Which soldering tools are you using for SMD?

Discussion in 'General Electronics Chat' started by jsmith1344, Jul 23, 2013.

  1. jsmith1344

    Thread Starter New Member

    Jul 23, 2013

    so I became interested in SMD soldering after the micro-usb port of my phone was ruined :D, and I wanted to fix it myself. But I have no idea abot brands of soldering tools that are not only good for smd, but also reliable, and that will last for quite some time.

    I know some of the tools I need, which are :soldering iron(ofcourse :rolleyes:), hot air gun, Flux/soldering paste (do I need both?), solder wick,electric desoldering pump.

    I've also seen All-in-one stations which look pretty awesome.
    But I don't have much idea about brands and reliable tools, and what is better to have - All-in-one or separated combination of tools.

    Could you guys tell me which tools you are using, share your experience with them, and if you can recommend me anything else?

    Also, if you could recommend tools that have reasonable price tag (I'm on a budget :p)

    Thanks !
  2. PackratKing

    Well-Known Member

    Jul 13, 2008
    I made up a tool for dealing with smd components many long years ago... How much access have you to a light duty machine shop, and that type of skill, plus a little imagination...???

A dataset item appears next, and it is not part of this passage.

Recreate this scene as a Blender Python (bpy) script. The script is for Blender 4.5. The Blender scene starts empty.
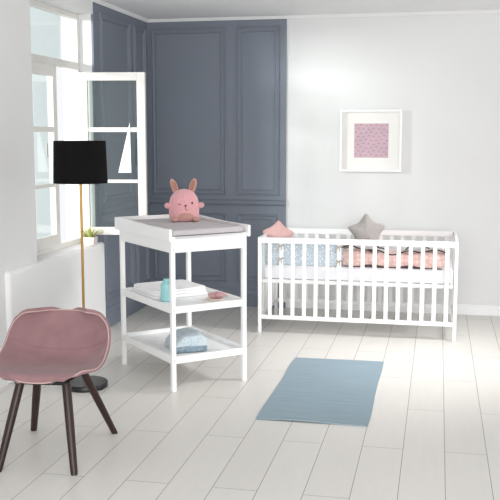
import bpy, bmesh, math, random
from mathutils import Vector, Matrix
random.seed(7)
C = bpy.context.scene.collection
SC = bpy.context.scene
PI = math.pi

# ------------------------------------------------------------------ camera
cd = bpy.data.cameras.new('camera')
cam = bpy.data.objects.new('camera', cd)
C.objects.link(cam)
cd.sensor_width = 36.0
cd.lens = 895.5 / 500 * 36.0
cam.location = (2.5156, -7.6157, 1.5)
cam.rotation_euler = (PI / 2 - 0.1279, 0, 0.2068)
cd.clip_end = 200
SC.camera = cam

# ------------------------------------------------------------------ world, lights, exposure
w = bpy.data.worlds.new('daylight')
SC.world = w
w.use_nodes = True
bg = w.node_tree.nodes['Background']
bg.inputs['Color'].default_value = (0.96, 0.98, 1.0, 1)
bg.inputs['Strength'].default_value = 0.90


def area(name, loc, target, sx, sy, power, col=(1, 1, 1), spread=PI):
    ld = bpy.data.lights.new(name, 'AREA')
    ld.shape = 'RECTANGLE'
    ld.spread = spread
    ld.size, ld.size_y, ld.energy, ld.color = sx, sy, power, col
    o = bpy.data.objects.new(name, ld)
    C.objects.link(o)
    o.location = loc
    d = Vector(target) - Vector(loc)
    o.rotation_euler = d.to_track_quat('-Z', 'Y').to_euler()
    return o


area('window_daylight', (-5.2, -6.9, 2.85), (1.9, -0.1, 1.2), 1.7, 1.4, 800, (1.0, 0.99, 0.97))
area('studio_softbox', (4.0, -1.9, 2.35), (1.8, -1.55, 0.0), 0.8, 0.8, 17, (1.0, 0.985, 0.975), math.radians(66))
area('front_fill', (3.0, -8.6, 1.45), (2.4, 0.0, 0.2), 3.2, 1.6, 62, (1.0, 0.99, 0.98), math.radians(110))  # unseen fill light added in front to brighten the back wall
VS = SC.view_settings
VS.view_transform = 'Standard'
VS.look = 'None'
VS.exposure = 0.13
VS.gamma = 1.0
VS.use_curve_mapping = False


# ------------------------------------------------------------------ materials
def srgb(r, g, b):
    f = lambda c: (c / 255 / 12.92) if c / 255 <= 0.04045 else ((c / 255 + 0.055) / 1.055) ** 2.4
    return (f(r), f(g), f(b), 1)


def mat(name, rgb, rough=0.5, var=0.06, scale=8.0, bump=0.0, bscale=200.0, metal=0.0, stretch=(1, 1, 1), spec=0.5, sheen=0.0, coat=0.0):
    m = bpy.data.materials.new(name)
    m.use_nodes = True
    nt = m.node_tree
    N, L = nt.nodes, nt.links
    b = N['Principled BSDF']
    tc = N.new('ShaderNodeTexCoord')
    mp = N.new('ShaderNodeMapping')
    mp.inputs['Scale'].default_value = stretch
    L.new(tc.outputs['Object'], mp.inputs['Vector'])
    nz = N.new('ShaderNodeTexNoise')
    nz.inputs['Scale'].default_value = scale
    nz.inputs['Detail'].default_value = 4
    L.new(mp.outputs['Vector'], nz.inputs['Vector'])
    cr = N.new('ShaderNodeValToRGB')
    c = srgb(*rgb)
    cr.color_ramp.elements[0].position = 0.3
    cr.color_ramp.elements[1].position = 0.7
    cr.color_ramp.elements[0].color = tuple(max(0, x * (1 - var)) for x in c[:3]) + (1,)
    cr.color_ramp.elements[1].color = tuple(min(1, x * (1 + var)) for x in c[:3]) + (1,)
    L.new(nz.outputs['Fac'], cr.inputs['Fac'])
    L.new(cr.outputs['Color'], b.inputs['Base Color'])
    b.inputs['Roughness'].default_value = rough
    b.inputs['Metallic'].default_value = metal
    b.inputs['Specular IOR Level'].default_value = spec
    b.inputs['Sheen Weight'].default_value = sheen
    b.inputs['Coat Weight'].default_value = coat
    if bump:
        n2 = N.new('ShaderNodeTexNoise')
        n2.inputs['Scale'].default_value = bscale
        n2.inputs['Detail'].default_value = 3
        L.new(mp.outputs['Vector'], n2.inputs['Vector'])
        bp = N.new('ShaderNodeBump')
        bp.inputs['Strength'].default_value = bump
        bp.inputs['Distance'].default_value = 0.004
        L.new(n2.outputs['Fac'], bp.inputs['Height'])
        L.new(bp.outputs['Normal'], b.inputs['Normal'])
    return m


def mat_floor():
    m = bpy.data.materials.new('laminate')
    m.use_nodes = True
    nt = m.node_tree
    N, L = nt.nodes, nt.links
    b = N['Principled BSDF']
    tc = N.new('ShaderNodeTexCoord')
    sp = N.new('ShaderNodeSeparateXYZ')
    L.new(tc.outputs['Object'], sp.inputs['Vector'])
    ax = N.new('ShaderNodeMath'); ax.operation = 'ADD'; ax.inputs[1].default_value = 3.40 + 1.29 * 8
    L.new(sp.outputs['Y'], ax.inputs[0])
    ay = N.new('ShaderNodeMath'); ay.operation = 'ADD'; ay.inputs[1].default_value = -1.0147 + 0.1956 * 21
    L.new(sp.outputs['X'], ay.inputs[0])
    cb = N.new('ShaderNodeCombineXYZ')
    L.new(ax.outputs[0], cb.inputs['X'])
    L.new(ay.outputs[0], cb.inputs['Y'])
    br = N.new('ShaderNodeTexBrick')
    br.offset = 0.5
    br.offset_frequency = 2
    br.inputs['Scale'].default_value = 1.0
    br.inputs['Brick Width'].default_value = 1.29
    br.inputs['Row Height'].default_value = 0.1956
    br.inputs['Mortar Size'].default_value = 0.0016
    br.inputs['Mortar Smooth'].default_value = 0.3
    br.inputs['Color1'].default_value = srgb(219, 216, 211)
    br.inputs['Color2'].default_value = srgb(222, 219, 214)
    br.inputs['Mortar'].default_value = srgb(118, 112, 107)
    L.new(cb.outputs[0], br.inputs['Vector'])
    mp = N.new('ShaderNodeMapping')
    mp.inputs['Scale'].default_value = (14, 1.6, 1)
    L.new(tc.outputs['Object'], mp.inputs['Vector'])
    nz = N.new('ShaderNodeTexNoise')
    nz.inputs['Scale'].default_value = 2.2
    nz.inputs['Detail'].default_value = 6
    L.new(mp.outputs[0], nz.inputs['Vector'])
    cr = N.new('ShaderNodeValToRGB')
    cr.color_ramp.elements[0].position = 0.3
    cr.color_ramp.elements[1].position = 0.7
    cr.color_ramp.elements[0].color = (0.97, 0.97, 0.97, 1)
    cr.color_ramp.elements[1].color = (1, 1, 1, 1)
    L.new(nz.outputs['Fac'], cr.inputs['Fac'])
    mx = N.new('ShaderNodeMix'); mx.data_type = 'RGBA'; mx.blend_type = 'MULTIPLY'
    mx.inputs['Factor'].default_value = 1.0
    L.new(br.outputs['Color'], mx.inputs['A'])
    L.new(cr.outputs['Color'], mx.inputs['B'])
    L.new(mx.outputs['Result'], b.inputs['Base Color'])
    b.inputs['Roughness'].default_value = 0.38
    b.inputs['Specular IOR Level'].default_value = 0.4
    return m


def mat_glass():
    m = bpy.data.materials.new('clear_glass')
    m.use_nodes = True
    nt = m.node_tree
    N, L = nt.nodes, nt.links
    N.remove(N['Principled BSDF'])
    out = N['Material Output']
    t = N.new('ShaderNodeBsdfTransparent'); t.inputs['Color'].default_value = (0.93, 0.97, 0.96, 1)
    g = N.new('ShaderNodeBsdfGlossy'); g.inputs['Roughness'].default_value = 0.02
    lw = N.new('ShaderNodeLayerWeight'); lw.inputs['Blend'].default_value = 0.5
    pw = N.new('ShaderNodeMath'); pw.operation = 'POWER'; pw.inputs[1].default_value = 5.0
    L.new(lw.outputs['Facing'], pw.inputs[0])
    f = N.new('ShaderNodeMath'); f.operation = 'MULTIPLY_ADD'
    f.inputs[1].default_value = 0.9; f.inputs[2].default_value = 0.045
    L.new(pw.outputs[0], f.inputs[0])
    mx = N.new('ShaderNodeMixShader')
    L.new(f.outputs[0], mx.inputs[0]); L.new(t.outputs[0], mx.inputs[1]); L.new(g.outputs[0], mx.inputs[2])
    L.new(mx.outputs[0], out.inputs['Surface'])
    return m


def mat_rug():
    m = mat('woven_cotton', (141, 160, 171), 0.95, 0.09, 3.0, 0, stretch=(1.2, 26, 1))
    nt = m.node_tree
    N, L = nt.nodes, nt.links
    tc = N.new('ShaderNodeTexCoord')
    wv = N.new('ShaderNodeTexWave')
    wv.bands_direction = 'Y'
    wv.inputs['Scale'].default_value = 40
    wv.inputs['Distortion'].default_value = 0.6
    L.new(tc.outputs['Object'], wv.inputs['Vector'])
    bp = N.new('ShaderNodeBump')
    bp.inputs['Strength'].default_value = 0.35
    bp.inputs['Distance'].default_value = 0.003
    L.new(wv.outputs['Fac'], bp.inputs['Height'])
    L.new(bp.outputs['Normal'], N['Principled BSDF'].inputs['Normal'])
    return m


def mat_spots(name, c1, c2, scale, lo=0.25, hi=0.45, rough=0.9):
    """printed or knitted textile: voronoi spots of c2 on c1"""
    m = bpy.data.materials.new(name)
    m.use_nodes = True
    nt = m.node_tree
    N, L = nt.nodes, nt.links
    b = N['Principled BSDF']
    tc = N.new('ShaderNodeTexCoord')
    v = N.new('ShaderNodeTexVoronoi')
    v.inputs['Scale'].default_value = scale
    v.inputs['Randomness'].default_value = 0.55
    L.new(tc.outputs['Object'], v.inputs['Vector'])
    cr = N.new('ShaderNodeValToRGB')
    cr.color_ramp.elements[0].position = lo
    cr.color_ramp.elements[1].position = hi
    cr.color_ramp.elements[0].color = srgb(*c2)
    cr.color_ramp.elements[1].color = srgb(*c1)
    L.new(v.outputs['Distance'], cr.inputs['Fac'])
    L.new(cr.outputs['Color'], b.inputs['Base Color'])
    b.inputs['Roughness'].default_value = rough
    bp = N.new('ShaderNodeBump')
    bp.inputs['Strength'].default_value = 0.4
    bp.inputs['Distance'].default_value = 0.003
    L.new(v.outputs['Distance'], bp.inputs['Height'])
    L.new(bp.outputs['Normal'], b.inputs['Normal'])
    return m


def mat_quilt(name, rgb, step):
    """fabric quilted in diamonds"""
    m = mat(name, rgb, 0.92, 0.03, 40)
    nt = m.node_tree
    N, L = nt.nodes, nt.links
    tc = N.new('ShaderNodeTexCoord')
    mp = N.new('ShaderNodeMapping')
    mp.inputs['Rotation'].default_value = (0, 0, PI / 4)
    mp.inputs['Scale'].default_value = (1 / step,) * 3
    L.new(tc.outputs['Object'], mp.inputs['Vector'])
    br = N.new('ShaderNodeTexVoronoi')
    br.feature = 'F1'
    br.inputs['Randomness'].default_value = 0
    br.inputs['Scale'].default_value = 1
    L.new(mp.outputs[0], br.inputs['Vector'])
    bp = N.new('ShaderNodeBump')
    bp.invert = True
    bp.inputs['Strength'].default_value = 0.5
    bp.inputs['Distance'].default_value = 0.006
    L.new(br.outputs['Distance'], bp.inputs['Height'])
    L.new(bp.outputs['Normal'], N['Principled BSDF'].inputs['Normal'])
    return m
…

    You need an, iron, with at least 15 watt, 20 is better... output, with a removable tip.

    Take that tip, and a 1" piece of copperplated steel signal carrier from some RG6 coaxial cable. file the end of the tip flat, and drill an appropriate hole to accept the small wire, at least 1/2 " deep... Apply a small amount of heat-sink grease to the small wire, insert it into the modified tip, and swage [ crimp ] it in place w/ a dull chisel. Wipe away any excess heatsink grease, heat the iron, and immediately tin the whole tip, and you are good to go.

    The junction of tip and wire may not tin on acount of the grease... no problem...
    The small wire will provide enough heat to the smd joint to do the deed.
    Cut pieces of .020 rosin core solder into 2/100 inch [ tiny ] pieces, to pick up individually with the hot tip to transfer to your component.
    Last edited: Jul 24, 2013
  3. #12


    Nov 30, 2010
    Once upon a time, I saw a jig for holding the parts down while soldering. I took an idea from that. I hold the part in place with the eraser on a pencil for the first solder joint and the first solder joint holds the part in place while I do the other end. This is probably useless for more than 3 or 4 pins.
  4. Shagas

    Active Member

    May 13, 2013
    I have recently tried my hand at smd soldering . Using a crappy 10 watt iron with a round tip and 1mm solder and got pretty good results with 0805 size components using solder reflow technique that I saw on youtube . To be honest though I haven't tried smd IC's with small pitch yet.
  5. MrChips


    Oct 2, 2009
    I use a Weller WTCPT with a PTS7 0.015" tip along with 28 gauge (0.015") solder.

    I also use two soldering irons to unsolder SMD resistors and capacitors.

    I do all SMD soldering under a microscope.

  6. Stuntman

    Active Member

    Mar 28, 2011
    There seems to be a lot of hoopla about soldering SMD components. You can solder a great deal of these parts with a good soldering iron with a fine tip.

    For your two lead components, 0603 and up are a breeze. Even with tips that aren't that small.

    Even moderately fine pitch parts can be drag soldered with little practice.

    Now, when you get to BGA, and QFN, etc. You'll have to get a hot air gun.

    There seems to be a VERY limited number of companies actually manufacturing these low cost hot air setups. What I actually see are suspiciously similar models with slightly different exterior looks and a different name badge on them. This may sound like an assumption, but I can tell you on a few different levels why I have found this to be true.

    I use an Aoyue 2702 (hot air, soldering iron, desoldering gun). Its construction is as one might expect for a low cost unit, but works fine (except for now I'm fighting a thermal overload breaker in the wand. Should be an easy fix). Is the combined system worth it? Depends. Price wise, yeah, probably pretty good bang for the buck. I think the system would work well for most hobbyists. If you are going to do a lot of soldering on a regular basis, you may find it worth it to buy a dedicated iron (as I did) making the combined system a hard sell.

    I can tell you that I previously used a lot of soldering equipment from circuit specialists with nothing but good results. I'd look heavily at that equipment.